If this is all mains powered, including the 24v, does it really matter that the coil current is 600mA? If it is rated for continuous energising then heat dissipation should not be an issue. I normally use latching relays for battery powered applications. In your application I don’t think I would worry.

It is powered by mains, but using over 2.4A on just coils, would mean I had to get a power supply twice the physical size, just because of that. My plan was to use a single unit 1.5A power supply to power the entire thing. Also, PWM isn’t AC, it just turns DC on and off very fast.

I would also remember the state in code, but if it for some reason got reset, it would no longer know what state it was in, and as I said, I wanted to avoid having to use a second pin just for that.

But back to the current draw problem, they might be fine drawing over 600mA each, but this is something I plan on using for many years, and spending 600mA for each coil for years when active, where it could have been spending 50-100mA, that could end up being quite a difference.
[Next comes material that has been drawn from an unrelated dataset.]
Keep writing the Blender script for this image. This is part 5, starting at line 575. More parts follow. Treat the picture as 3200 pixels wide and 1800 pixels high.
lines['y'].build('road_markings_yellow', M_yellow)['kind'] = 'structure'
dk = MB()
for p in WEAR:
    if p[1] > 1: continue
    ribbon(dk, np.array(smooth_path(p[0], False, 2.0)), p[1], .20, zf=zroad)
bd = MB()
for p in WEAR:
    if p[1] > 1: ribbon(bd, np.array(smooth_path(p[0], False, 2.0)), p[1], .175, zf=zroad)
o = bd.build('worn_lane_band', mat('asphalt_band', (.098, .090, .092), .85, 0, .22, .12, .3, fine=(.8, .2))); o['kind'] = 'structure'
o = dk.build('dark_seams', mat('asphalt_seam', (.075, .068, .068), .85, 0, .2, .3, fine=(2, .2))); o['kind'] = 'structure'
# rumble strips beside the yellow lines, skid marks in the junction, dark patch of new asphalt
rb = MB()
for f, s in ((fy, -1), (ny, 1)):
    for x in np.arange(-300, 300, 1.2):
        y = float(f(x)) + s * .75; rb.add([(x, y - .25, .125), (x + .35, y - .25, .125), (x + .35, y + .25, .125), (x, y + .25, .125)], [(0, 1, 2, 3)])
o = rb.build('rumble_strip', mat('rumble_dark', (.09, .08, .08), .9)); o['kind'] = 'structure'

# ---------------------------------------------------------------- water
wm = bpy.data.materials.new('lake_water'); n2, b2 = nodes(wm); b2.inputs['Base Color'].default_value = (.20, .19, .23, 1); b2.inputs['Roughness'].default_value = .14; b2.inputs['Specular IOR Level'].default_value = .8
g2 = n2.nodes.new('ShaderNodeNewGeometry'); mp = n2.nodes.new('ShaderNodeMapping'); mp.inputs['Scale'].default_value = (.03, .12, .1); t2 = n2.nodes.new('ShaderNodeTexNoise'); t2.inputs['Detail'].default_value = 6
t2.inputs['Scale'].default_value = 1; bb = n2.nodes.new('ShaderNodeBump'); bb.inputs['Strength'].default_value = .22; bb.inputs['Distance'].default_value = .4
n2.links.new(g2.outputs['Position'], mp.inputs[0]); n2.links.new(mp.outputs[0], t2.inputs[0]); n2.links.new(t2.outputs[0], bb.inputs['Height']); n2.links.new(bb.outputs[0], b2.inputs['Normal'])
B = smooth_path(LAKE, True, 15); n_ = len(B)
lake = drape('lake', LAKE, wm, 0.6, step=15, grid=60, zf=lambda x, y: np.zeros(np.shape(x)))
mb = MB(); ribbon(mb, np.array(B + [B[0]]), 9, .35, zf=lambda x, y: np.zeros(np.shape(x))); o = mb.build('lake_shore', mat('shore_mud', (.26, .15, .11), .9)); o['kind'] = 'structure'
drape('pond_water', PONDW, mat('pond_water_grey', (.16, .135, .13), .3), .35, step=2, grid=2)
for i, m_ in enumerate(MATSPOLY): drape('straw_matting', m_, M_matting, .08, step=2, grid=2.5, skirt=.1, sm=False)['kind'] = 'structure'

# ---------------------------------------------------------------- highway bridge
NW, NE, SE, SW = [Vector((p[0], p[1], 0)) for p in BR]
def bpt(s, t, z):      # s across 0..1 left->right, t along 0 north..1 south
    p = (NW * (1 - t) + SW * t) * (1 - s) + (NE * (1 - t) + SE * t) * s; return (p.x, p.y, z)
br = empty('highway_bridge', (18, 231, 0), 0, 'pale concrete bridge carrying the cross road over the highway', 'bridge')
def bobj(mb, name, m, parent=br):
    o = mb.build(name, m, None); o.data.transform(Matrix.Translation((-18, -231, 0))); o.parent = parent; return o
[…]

Specially if all I need to do is to figure out a good way to do it in the first time.

About remembering the state, surely your hardware needs to remember the state even if you use a normal relay - when you restart the device you need to set outputs for the desired relay state anyway. The normal relay would drop out then you have to work out if it is meant to be on or off. An advantage of the latching relay is that it does not drop out if your imp drops out, it stays in the same state while you recover the imp.

On the power consumption side, I would say that is why latching relays were invented. I am not trying to convince you, I don’t have shares in a latching relay company, I just think it might be the right tool for the job in your case.

Are there any bistable relays you can use? That’s the traditional solution to high coil consumption.

(as @DrJack just said)

What about using a dedicated ‘solenoid driver’ IC such as I quickly Googled:

Other similar devices are available !

That looks like just the thing! Didn’t even know something like that existed.